# [PROBLEM STATEMENT]
Copy nothing but the lines below running from the line containing "Reconstruct this image" through the line containing "from mathutils import Vector, Matrix", both end lines included.

# [EXERCISE INPUTS]
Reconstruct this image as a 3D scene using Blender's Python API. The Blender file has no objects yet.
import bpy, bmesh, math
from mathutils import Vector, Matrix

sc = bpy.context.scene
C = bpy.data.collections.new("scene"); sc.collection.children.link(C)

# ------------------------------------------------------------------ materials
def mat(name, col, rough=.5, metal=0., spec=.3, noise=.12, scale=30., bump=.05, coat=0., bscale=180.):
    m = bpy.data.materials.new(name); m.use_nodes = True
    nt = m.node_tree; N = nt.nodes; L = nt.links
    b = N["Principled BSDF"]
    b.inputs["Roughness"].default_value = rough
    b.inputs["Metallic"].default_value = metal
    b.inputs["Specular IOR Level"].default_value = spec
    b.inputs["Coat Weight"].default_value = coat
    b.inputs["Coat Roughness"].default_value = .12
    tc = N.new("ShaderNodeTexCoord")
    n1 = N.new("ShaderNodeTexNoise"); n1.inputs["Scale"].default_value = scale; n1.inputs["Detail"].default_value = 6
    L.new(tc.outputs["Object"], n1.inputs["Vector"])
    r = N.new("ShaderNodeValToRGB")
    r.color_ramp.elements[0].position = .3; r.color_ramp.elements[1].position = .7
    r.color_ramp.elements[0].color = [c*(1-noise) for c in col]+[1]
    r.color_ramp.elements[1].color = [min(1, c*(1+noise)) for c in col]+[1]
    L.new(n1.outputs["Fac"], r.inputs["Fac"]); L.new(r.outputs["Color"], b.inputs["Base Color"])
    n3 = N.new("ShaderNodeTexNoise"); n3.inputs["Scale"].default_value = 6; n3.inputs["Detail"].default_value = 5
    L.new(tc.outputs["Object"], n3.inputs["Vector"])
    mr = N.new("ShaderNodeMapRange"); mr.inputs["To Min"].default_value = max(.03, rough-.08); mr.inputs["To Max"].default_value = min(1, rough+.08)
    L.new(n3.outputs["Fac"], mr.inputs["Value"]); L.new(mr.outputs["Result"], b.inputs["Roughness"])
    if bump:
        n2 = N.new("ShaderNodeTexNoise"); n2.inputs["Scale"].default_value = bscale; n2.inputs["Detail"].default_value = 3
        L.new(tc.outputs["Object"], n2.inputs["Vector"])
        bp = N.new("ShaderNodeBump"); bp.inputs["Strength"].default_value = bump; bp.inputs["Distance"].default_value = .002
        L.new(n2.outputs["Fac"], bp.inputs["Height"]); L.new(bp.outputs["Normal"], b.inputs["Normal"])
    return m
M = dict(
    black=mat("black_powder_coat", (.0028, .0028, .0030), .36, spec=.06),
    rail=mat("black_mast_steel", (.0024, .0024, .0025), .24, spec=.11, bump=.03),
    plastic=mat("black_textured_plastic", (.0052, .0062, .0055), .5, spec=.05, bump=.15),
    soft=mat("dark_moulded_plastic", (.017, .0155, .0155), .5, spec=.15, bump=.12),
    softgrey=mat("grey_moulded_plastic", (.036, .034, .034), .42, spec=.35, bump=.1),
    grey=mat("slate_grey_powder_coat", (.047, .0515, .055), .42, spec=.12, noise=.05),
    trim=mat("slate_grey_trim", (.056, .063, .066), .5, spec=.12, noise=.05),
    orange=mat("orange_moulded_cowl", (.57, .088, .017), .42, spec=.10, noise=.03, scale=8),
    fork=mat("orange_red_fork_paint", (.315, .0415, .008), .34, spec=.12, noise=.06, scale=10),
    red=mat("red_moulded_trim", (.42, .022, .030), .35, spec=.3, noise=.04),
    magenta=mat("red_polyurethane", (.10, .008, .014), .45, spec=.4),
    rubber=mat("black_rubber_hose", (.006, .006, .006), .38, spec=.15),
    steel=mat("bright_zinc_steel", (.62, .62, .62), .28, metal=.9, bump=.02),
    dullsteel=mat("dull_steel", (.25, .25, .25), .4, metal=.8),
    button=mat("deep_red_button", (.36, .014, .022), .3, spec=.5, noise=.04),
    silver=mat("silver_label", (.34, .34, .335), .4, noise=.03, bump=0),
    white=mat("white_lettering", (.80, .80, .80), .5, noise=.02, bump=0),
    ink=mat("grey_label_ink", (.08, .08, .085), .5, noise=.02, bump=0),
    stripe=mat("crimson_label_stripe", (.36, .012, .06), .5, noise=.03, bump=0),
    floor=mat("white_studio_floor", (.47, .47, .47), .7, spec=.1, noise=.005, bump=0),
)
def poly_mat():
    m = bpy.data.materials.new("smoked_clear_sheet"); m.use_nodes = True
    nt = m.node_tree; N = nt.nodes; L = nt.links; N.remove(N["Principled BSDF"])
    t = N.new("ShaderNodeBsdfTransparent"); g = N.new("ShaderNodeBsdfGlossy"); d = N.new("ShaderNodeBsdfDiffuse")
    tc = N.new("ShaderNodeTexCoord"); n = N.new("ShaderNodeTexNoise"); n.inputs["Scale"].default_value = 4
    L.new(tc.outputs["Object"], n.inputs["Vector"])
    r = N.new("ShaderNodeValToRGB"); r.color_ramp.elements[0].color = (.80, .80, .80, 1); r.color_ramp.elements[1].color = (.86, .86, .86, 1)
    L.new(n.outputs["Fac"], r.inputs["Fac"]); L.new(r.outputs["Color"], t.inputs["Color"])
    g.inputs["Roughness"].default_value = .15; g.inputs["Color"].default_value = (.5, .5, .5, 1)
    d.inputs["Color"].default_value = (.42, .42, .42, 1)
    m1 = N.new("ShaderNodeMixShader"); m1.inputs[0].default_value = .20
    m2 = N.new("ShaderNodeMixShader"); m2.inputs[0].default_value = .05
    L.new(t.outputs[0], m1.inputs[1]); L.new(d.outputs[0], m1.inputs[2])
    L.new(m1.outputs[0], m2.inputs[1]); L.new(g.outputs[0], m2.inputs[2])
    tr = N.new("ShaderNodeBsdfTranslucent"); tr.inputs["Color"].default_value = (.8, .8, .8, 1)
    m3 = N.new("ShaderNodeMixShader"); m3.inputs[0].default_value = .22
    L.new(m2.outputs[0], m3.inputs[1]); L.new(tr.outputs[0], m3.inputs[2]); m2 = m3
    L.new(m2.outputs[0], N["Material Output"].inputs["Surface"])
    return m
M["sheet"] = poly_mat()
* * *
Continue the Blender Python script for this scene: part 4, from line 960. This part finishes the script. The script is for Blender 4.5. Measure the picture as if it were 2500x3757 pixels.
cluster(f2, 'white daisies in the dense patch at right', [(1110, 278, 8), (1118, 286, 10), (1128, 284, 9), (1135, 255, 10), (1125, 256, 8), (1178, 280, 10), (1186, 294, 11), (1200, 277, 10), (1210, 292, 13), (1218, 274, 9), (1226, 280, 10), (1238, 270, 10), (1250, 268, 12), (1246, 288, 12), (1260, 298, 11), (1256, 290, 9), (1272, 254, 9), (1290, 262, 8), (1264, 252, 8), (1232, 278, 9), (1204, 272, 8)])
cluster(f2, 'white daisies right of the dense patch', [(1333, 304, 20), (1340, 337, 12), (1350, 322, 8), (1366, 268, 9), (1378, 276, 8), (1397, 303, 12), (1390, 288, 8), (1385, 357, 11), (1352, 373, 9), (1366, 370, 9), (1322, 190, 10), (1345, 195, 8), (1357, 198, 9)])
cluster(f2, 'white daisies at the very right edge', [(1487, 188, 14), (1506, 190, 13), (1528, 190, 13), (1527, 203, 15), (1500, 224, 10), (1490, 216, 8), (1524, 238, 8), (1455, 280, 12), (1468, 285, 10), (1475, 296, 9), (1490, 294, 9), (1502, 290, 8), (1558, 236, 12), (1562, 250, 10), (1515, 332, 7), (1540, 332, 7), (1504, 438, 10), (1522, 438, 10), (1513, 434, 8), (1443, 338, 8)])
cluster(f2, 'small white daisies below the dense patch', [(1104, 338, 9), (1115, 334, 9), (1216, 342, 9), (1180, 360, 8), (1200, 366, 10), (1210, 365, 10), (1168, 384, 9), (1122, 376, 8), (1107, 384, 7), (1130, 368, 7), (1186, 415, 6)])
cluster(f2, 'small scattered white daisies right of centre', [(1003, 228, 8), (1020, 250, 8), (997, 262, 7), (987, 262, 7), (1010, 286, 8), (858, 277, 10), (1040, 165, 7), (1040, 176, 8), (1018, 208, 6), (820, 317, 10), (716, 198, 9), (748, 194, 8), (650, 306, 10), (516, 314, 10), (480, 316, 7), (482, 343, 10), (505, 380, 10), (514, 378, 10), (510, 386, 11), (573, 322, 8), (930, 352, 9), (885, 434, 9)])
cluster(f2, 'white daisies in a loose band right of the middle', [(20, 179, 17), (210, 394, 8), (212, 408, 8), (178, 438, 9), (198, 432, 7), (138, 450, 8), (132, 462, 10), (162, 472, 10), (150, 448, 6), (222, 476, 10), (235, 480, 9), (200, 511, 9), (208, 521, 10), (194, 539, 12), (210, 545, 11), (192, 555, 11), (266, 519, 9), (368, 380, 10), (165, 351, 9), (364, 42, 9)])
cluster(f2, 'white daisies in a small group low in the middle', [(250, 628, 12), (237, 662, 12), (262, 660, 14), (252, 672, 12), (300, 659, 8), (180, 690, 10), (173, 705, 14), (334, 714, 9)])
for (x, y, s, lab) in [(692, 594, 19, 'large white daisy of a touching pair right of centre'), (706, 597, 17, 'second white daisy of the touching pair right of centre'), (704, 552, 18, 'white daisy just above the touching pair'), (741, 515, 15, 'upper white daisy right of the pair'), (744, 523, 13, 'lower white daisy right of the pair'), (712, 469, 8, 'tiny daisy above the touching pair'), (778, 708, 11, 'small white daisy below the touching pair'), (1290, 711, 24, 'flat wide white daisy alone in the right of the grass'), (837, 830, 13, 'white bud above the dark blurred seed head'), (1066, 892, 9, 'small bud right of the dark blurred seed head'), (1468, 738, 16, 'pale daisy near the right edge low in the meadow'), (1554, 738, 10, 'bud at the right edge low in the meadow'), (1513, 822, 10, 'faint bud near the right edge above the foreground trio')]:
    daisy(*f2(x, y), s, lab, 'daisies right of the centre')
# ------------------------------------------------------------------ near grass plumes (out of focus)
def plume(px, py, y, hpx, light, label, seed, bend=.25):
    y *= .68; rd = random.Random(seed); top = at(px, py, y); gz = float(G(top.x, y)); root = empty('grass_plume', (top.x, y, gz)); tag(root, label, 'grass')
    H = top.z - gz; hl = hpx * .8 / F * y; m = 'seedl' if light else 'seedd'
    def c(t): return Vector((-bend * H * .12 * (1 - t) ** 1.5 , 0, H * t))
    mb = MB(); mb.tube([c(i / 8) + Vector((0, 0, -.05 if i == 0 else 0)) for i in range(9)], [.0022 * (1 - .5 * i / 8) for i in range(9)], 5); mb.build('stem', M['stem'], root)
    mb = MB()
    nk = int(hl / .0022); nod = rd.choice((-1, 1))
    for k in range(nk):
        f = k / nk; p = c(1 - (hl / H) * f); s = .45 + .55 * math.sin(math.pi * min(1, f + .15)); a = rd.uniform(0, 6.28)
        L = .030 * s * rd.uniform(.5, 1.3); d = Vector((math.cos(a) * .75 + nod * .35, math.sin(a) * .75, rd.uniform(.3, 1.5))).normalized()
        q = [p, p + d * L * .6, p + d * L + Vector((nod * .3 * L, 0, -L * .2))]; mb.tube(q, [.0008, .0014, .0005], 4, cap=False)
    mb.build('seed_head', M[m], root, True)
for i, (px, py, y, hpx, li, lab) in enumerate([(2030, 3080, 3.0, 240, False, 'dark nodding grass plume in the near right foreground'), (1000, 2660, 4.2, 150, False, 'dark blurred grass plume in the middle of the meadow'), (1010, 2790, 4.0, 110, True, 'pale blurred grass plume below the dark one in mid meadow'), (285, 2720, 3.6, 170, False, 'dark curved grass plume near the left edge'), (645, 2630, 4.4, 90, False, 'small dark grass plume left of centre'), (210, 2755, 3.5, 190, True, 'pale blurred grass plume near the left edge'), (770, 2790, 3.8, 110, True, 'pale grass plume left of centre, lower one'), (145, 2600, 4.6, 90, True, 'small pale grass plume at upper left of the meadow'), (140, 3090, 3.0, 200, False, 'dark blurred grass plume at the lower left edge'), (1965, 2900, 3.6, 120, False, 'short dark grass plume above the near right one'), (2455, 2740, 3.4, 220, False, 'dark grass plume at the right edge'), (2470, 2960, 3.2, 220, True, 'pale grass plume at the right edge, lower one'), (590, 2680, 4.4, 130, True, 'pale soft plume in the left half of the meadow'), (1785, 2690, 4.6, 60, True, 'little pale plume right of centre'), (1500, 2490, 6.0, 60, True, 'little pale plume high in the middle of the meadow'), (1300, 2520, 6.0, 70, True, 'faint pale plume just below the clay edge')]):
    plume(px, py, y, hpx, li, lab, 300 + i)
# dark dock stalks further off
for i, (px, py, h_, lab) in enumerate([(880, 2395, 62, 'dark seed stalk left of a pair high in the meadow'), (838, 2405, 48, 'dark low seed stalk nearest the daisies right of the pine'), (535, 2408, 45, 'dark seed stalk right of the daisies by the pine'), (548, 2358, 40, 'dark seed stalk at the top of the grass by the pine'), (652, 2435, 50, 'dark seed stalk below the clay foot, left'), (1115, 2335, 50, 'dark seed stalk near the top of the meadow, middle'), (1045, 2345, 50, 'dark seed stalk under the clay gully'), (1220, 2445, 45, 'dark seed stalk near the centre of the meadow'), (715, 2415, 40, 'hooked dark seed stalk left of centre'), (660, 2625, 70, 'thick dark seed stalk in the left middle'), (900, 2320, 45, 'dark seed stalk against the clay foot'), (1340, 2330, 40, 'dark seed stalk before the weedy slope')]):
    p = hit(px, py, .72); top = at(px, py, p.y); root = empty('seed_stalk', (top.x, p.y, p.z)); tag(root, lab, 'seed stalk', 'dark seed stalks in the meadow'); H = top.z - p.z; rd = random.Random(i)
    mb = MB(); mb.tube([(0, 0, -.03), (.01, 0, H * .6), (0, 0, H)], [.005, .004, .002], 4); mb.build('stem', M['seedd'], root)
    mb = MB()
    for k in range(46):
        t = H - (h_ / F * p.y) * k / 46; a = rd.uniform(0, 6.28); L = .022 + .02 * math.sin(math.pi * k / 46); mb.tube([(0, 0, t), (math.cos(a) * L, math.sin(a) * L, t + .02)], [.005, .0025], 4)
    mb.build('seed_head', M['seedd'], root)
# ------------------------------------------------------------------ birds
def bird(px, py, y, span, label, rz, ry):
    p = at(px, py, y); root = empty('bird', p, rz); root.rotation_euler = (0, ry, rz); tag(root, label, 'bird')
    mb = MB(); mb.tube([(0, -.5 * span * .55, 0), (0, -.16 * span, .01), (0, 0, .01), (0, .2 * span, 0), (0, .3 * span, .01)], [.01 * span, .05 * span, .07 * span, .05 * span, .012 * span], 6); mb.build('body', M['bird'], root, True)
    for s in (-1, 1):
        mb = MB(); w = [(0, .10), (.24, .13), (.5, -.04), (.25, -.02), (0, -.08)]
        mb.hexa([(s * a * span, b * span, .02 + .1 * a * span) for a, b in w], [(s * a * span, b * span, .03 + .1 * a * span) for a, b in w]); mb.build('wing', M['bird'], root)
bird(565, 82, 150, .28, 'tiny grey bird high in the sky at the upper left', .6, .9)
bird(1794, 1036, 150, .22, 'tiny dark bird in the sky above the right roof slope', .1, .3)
---
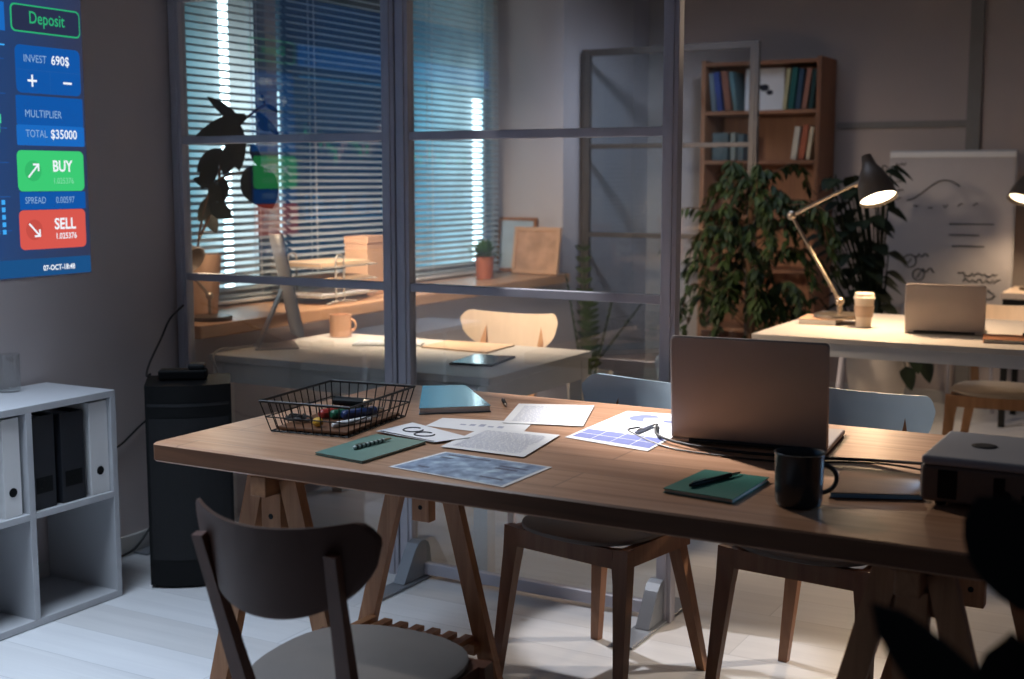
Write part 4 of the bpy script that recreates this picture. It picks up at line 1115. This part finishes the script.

# [OUTPUT FOR THIS TASK]
Reconstruct this image as a 3D scene using Blender's Python API. The Blender file has no objects yet.
import bpy, bmesh, math
from mathutils import Vector, Matrix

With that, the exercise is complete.